__Instruction__.
Among the lines below, how many carry the string "scene"? Reply with a number and nothing else.
* START Listing *
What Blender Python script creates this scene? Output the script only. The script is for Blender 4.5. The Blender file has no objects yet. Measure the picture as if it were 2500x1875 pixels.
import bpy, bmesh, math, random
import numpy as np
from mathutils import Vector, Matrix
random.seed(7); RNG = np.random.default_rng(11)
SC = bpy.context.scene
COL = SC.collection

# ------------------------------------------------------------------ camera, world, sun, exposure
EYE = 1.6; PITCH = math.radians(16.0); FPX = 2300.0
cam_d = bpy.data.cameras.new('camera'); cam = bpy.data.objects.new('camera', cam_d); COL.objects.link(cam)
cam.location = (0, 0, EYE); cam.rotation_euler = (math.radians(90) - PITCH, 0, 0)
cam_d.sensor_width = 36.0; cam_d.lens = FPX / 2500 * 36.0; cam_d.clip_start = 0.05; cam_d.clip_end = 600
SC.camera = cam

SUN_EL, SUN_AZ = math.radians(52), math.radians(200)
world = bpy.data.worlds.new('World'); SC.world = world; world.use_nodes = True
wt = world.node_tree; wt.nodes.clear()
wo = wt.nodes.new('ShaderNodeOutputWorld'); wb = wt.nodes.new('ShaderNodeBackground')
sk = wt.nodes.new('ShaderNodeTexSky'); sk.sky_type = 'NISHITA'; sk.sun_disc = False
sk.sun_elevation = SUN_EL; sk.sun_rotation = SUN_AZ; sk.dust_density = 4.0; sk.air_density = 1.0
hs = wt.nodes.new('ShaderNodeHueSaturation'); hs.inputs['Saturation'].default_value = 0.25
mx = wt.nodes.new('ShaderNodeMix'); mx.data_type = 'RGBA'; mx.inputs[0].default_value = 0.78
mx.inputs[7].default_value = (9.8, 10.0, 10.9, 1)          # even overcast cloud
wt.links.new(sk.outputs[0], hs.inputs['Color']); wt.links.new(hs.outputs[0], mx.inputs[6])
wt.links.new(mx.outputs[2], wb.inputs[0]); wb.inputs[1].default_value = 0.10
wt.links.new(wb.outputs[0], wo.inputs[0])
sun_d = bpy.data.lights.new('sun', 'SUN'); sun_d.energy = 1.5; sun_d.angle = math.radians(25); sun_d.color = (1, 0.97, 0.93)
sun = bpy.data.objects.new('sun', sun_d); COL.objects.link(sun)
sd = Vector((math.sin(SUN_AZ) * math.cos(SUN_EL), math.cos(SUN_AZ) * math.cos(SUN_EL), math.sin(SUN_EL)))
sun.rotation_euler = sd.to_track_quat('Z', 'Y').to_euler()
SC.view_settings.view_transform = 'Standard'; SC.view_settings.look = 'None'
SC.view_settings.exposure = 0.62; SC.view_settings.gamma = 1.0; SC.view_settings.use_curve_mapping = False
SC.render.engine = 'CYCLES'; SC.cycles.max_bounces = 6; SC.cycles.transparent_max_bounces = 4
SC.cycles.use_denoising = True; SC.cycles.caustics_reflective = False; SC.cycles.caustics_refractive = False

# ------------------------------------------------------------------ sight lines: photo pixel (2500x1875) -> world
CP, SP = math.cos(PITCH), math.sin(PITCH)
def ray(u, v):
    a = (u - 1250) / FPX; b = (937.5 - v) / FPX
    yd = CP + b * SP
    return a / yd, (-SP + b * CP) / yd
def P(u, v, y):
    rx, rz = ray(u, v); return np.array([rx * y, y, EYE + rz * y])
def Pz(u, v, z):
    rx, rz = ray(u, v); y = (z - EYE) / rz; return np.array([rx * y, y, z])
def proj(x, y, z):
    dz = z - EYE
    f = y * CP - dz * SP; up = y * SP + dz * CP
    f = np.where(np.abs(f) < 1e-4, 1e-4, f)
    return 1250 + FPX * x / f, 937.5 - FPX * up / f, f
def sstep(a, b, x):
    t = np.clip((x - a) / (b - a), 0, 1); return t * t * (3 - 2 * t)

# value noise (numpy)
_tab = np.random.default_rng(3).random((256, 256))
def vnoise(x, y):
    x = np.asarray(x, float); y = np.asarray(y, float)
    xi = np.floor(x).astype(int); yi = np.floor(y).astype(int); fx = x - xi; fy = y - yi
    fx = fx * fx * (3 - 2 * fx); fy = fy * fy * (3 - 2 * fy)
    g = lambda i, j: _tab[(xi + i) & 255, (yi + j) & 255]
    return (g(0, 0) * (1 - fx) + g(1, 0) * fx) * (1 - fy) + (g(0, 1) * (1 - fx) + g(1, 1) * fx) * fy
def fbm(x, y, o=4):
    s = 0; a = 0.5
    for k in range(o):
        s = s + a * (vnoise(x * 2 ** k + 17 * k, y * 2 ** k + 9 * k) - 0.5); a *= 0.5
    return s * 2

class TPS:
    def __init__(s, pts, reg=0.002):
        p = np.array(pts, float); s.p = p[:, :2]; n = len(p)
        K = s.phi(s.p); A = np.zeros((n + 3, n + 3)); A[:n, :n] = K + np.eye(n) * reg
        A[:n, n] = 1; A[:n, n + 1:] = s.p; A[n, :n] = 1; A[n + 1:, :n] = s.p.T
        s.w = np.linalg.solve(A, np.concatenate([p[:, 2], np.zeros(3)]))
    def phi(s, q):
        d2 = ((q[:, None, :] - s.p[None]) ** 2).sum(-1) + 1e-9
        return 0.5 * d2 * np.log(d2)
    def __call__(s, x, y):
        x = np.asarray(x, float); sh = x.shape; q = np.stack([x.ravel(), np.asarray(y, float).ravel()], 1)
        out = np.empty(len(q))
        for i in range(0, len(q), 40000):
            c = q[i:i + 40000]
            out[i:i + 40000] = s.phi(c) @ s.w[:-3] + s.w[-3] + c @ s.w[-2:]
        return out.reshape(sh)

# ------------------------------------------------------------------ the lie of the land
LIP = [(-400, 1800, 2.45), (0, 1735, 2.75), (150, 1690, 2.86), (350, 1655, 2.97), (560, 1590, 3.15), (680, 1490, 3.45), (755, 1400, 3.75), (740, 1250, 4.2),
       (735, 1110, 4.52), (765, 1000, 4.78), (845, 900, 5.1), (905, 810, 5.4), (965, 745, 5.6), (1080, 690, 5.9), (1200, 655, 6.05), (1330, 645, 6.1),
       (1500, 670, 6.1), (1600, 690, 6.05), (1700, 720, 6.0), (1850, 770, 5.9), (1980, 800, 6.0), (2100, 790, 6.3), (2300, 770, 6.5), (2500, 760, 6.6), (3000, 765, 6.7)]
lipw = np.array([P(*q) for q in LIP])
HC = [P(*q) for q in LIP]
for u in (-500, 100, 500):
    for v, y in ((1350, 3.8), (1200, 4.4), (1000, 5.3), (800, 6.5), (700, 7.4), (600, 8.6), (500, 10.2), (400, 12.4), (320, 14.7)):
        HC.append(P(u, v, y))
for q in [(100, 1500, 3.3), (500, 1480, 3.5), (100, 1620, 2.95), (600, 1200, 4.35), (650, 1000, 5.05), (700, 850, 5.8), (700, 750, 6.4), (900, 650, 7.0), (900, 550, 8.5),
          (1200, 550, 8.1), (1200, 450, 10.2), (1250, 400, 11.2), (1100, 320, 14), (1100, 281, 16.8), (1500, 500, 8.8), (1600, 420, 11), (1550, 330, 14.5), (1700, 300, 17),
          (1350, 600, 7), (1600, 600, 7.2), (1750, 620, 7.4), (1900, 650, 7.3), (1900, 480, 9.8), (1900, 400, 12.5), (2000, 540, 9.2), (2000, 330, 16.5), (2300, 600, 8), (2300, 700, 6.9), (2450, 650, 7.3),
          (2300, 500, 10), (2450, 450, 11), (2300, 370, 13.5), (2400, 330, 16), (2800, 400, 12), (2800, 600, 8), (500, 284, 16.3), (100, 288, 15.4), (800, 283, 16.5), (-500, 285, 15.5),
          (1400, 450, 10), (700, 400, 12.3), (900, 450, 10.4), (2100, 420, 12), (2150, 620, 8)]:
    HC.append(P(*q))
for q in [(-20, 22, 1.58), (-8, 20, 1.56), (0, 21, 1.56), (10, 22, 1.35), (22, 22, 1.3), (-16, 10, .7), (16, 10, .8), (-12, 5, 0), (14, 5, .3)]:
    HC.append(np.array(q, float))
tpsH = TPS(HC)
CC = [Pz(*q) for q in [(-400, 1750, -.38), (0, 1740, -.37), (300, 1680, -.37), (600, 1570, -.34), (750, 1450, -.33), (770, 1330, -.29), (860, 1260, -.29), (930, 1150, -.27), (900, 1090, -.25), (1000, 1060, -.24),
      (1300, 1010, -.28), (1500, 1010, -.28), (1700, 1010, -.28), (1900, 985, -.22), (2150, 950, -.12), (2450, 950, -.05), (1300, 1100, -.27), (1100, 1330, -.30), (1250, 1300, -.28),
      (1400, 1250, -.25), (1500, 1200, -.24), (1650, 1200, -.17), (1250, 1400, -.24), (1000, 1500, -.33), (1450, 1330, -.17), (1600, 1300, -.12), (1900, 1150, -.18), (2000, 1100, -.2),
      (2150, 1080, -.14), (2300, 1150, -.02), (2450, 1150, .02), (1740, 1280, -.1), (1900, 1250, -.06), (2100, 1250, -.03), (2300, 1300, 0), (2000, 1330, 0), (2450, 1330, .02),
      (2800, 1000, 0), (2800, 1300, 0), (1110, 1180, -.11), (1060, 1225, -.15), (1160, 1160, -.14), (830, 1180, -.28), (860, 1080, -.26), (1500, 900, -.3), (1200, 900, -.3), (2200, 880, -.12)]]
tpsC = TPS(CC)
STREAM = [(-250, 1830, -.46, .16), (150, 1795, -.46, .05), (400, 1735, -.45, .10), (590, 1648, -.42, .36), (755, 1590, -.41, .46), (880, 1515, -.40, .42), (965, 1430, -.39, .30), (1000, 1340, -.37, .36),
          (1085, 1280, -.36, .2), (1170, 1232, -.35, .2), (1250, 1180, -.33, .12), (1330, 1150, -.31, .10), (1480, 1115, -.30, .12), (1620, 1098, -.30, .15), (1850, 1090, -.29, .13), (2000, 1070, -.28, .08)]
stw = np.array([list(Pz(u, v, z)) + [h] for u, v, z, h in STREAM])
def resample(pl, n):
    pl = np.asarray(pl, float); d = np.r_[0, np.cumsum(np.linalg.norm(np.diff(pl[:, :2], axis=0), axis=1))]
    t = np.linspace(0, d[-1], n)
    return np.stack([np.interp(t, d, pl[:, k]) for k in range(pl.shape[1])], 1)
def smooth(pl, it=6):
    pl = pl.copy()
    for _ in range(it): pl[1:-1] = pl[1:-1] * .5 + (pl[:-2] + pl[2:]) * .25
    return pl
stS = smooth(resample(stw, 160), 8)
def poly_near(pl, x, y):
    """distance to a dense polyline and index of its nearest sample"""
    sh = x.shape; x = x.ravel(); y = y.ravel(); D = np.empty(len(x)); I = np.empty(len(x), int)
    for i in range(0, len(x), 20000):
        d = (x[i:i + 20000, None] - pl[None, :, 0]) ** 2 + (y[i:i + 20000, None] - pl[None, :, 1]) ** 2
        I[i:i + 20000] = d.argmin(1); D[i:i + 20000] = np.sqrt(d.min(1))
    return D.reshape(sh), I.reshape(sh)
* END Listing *
* START Listing *
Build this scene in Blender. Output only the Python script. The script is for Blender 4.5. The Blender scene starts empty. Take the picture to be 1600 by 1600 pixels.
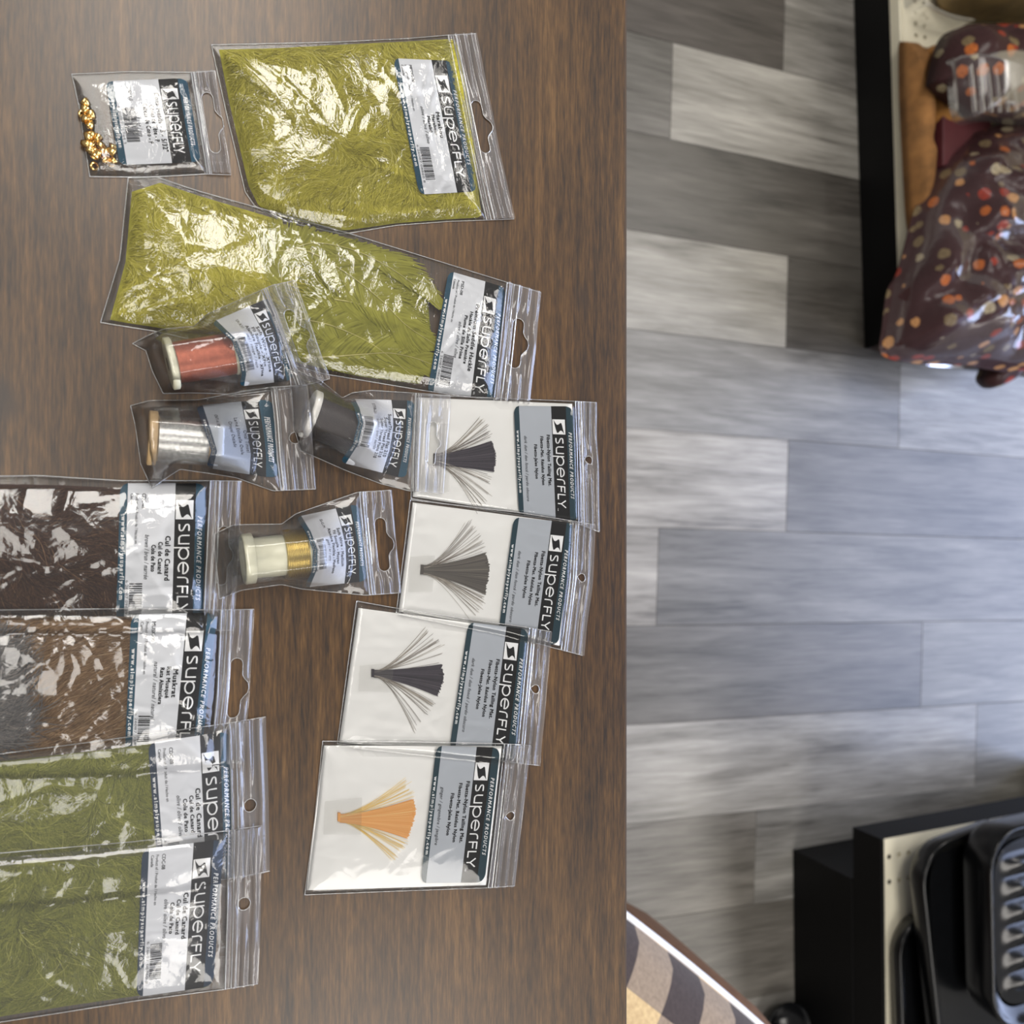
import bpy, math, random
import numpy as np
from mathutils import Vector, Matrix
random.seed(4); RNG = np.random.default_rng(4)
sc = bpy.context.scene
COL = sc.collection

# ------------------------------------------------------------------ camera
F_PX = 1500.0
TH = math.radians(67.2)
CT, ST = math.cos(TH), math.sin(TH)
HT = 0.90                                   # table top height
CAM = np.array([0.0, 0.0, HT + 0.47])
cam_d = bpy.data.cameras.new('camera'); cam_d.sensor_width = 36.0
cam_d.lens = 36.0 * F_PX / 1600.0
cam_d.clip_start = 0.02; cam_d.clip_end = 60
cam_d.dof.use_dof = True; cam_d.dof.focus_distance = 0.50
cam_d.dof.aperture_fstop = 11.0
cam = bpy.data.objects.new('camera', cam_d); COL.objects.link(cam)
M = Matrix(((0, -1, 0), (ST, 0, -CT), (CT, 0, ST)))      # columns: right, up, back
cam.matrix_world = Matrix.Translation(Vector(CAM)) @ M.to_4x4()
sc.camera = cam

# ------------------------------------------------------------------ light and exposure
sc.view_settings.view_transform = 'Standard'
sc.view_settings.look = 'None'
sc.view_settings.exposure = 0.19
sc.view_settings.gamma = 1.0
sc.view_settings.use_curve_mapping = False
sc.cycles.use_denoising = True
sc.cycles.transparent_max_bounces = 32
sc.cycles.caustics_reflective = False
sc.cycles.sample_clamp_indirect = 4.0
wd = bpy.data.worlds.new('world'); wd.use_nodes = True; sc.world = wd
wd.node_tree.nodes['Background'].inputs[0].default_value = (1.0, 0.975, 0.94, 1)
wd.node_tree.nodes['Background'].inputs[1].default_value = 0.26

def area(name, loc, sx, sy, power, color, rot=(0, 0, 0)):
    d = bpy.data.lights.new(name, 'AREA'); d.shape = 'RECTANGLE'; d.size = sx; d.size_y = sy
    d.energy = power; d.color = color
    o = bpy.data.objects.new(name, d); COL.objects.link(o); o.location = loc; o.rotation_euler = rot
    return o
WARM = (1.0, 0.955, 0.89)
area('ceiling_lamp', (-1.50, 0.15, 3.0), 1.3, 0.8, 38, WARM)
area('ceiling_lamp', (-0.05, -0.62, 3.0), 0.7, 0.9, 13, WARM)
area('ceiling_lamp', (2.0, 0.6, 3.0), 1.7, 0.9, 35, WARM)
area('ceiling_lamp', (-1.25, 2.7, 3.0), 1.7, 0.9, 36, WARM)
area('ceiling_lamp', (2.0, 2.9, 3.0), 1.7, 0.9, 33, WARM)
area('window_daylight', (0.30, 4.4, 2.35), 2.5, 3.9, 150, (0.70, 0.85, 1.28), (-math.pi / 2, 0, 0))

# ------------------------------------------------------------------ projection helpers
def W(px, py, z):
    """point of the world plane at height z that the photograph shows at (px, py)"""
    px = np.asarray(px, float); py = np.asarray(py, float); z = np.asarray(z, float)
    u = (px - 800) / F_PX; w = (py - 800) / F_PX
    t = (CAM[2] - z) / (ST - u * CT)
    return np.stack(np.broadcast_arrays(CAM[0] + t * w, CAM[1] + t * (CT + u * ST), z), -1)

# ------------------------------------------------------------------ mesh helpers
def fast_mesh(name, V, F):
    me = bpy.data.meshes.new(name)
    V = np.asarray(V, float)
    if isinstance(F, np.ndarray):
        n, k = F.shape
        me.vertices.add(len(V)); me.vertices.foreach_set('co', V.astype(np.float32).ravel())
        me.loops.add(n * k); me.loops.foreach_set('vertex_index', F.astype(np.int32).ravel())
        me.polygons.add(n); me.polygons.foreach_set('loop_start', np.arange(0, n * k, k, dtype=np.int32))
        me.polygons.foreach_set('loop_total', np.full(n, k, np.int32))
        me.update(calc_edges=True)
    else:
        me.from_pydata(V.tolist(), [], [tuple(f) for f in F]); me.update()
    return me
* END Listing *
* START Listing *
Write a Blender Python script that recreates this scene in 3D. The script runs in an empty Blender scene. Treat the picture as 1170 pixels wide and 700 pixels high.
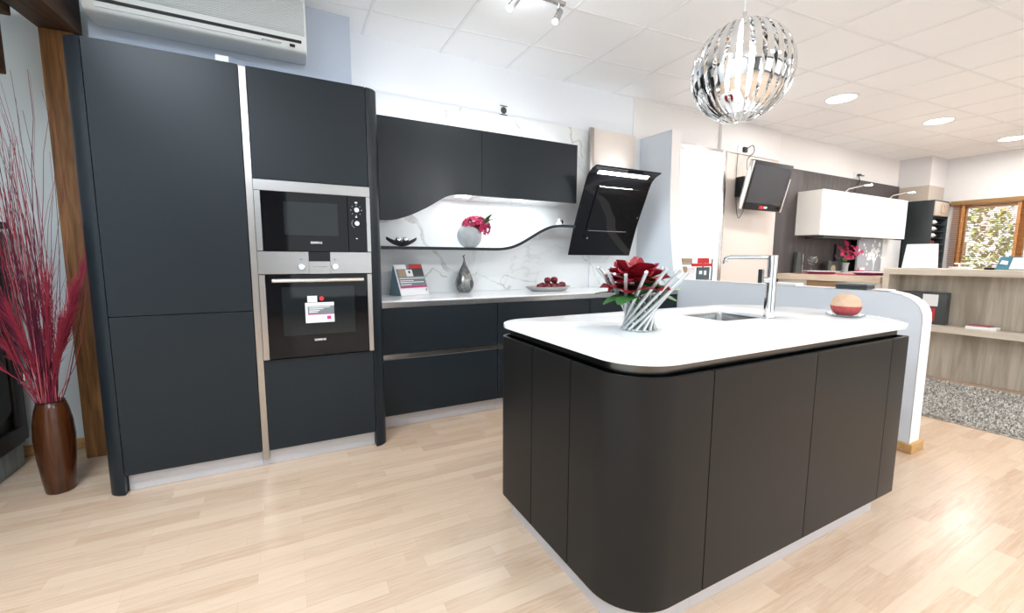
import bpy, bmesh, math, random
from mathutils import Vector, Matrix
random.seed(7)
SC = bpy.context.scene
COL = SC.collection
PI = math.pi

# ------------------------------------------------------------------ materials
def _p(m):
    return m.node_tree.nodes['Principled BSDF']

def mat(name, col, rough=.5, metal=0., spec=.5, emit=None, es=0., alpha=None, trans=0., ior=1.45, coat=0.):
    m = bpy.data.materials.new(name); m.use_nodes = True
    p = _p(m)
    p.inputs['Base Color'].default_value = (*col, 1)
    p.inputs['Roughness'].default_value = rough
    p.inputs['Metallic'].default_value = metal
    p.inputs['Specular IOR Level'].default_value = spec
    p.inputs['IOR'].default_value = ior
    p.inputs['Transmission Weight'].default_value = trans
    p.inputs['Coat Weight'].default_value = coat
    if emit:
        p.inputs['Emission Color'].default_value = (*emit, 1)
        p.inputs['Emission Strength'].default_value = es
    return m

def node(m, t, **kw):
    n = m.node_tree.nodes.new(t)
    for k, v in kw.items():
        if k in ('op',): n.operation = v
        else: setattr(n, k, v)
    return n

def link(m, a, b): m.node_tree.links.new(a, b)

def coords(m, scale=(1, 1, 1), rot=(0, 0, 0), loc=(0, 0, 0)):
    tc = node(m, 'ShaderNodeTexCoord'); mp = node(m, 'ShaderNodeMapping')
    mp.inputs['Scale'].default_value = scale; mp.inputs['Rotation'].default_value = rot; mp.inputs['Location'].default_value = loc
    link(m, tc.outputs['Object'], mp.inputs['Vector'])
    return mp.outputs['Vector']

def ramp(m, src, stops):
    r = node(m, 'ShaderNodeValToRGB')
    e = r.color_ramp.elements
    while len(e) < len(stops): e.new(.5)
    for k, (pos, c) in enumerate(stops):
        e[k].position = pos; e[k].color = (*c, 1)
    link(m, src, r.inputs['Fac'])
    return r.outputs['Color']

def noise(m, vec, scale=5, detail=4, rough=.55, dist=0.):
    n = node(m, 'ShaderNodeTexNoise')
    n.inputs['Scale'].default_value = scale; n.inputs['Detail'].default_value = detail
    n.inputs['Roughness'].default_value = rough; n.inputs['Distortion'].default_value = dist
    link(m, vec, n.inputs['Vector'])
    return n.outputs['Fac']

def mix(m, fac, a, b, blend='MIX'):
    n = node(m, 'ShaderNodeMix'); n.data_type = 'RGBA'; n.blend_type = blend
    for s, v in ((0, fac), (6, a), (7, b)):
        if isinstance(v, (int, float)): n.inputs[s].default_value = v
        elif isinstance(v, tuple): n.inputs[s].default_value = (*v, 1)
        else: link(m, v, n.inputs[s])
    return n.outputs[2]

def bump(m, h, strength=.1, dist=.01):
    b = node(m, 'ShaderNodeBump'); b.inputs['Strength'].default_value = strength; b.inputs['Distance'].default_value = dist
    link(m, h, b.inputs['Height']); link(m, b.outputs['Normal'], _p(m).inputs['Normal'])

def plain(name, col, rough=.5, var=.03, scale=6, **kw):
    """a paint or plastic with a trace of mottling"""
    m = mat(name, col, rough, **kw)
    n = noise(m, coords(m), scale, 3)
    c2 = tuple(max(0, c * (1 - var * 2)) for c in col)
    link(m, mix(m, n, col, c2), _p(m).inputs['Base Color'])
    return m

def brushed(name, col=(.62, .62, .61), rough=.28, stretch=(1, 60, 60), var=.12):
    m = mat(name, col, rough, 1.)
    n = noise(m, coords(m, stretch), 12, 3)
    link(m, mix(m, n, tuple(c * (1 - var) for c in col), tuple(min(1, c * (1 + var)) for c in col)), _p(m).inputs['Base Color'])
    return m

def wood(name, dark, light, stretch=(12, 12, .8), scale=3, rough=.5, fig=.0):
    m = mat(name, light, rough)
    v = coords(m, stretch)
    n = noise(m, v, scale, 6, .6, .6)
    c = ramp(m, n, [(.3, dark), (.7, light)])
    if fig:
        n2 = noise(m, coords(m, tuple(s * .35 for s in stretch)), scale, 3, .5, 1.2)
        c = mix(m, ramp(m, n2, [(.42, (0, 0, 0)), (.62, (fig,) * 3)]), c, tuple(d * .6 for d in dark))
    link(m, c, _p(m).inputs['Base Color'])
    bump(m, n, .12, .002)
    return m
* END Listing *
__Written answer__.
6